Zoë Wicomb, author of the groundbreaking Apartheid-era story collection, You Can’t Get Lost in Cape Town, said, “For a minor writer like myself, this is a validation I would never have dreamt of. I am overwhelmed — and deeply grateful for this generous prize. It will keep me for several years, and it will speed up the writing too since I can now afford to go away when the first draft proves difficult to produce in my own house.”

Zoë Wicomb, a professor emerita at the University of Strathclyde, UK,  joined UM’s Department of English, Faculty of Social Sciences and Humanities (FSH),in September 2012 as a visiting fellow for three months. During her stay at UM, she delivered several lectures on fiction writing and shared her fiction works with UM members. She also completed a nearly final draft of a novel entitled “Home”, as well as an essay on the London of black immigrants in relation to Foucault’s heterotopia and its precursor, Blanchot’s placenessness as outlined in The Space of Literature.

Both Prof Montgomery, head of the Department of English, and Prof Simpson, associate dean of FSH, were delighted at the news. They offered their warmest congratulations to Zoë for gaining such a prestigious award. While it is not the first of Zoë’s awards, her fiction is attracting major international recognition and they are proud to have hosted her stay in Macao.  They also expressed their gratitude for UM’s support in launching the visiting fellow programme which has made it possible to attract talented scholars, researchers and writers like Wicomb to Macao.

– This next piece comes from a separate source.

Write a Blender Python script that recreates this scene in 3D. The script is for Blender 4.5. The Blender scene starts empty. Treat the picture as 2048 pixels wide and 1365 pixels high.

The Windham Campbell Prizes is a new global writer’s award created with a gift from the late novelist Donald Windham and his partner Sandy M Campbell. It is now one of the largest literary prizes in the world. This year, 59 writers from around the globe were nominated, including from India, Pakistan, Jamaica, New Zealand, Australia, Trinidad & Tobago, South Africa, the United States, and the United Kingdom, while nine of them were selected to receive awards in fiction, nonfiction and drama categories.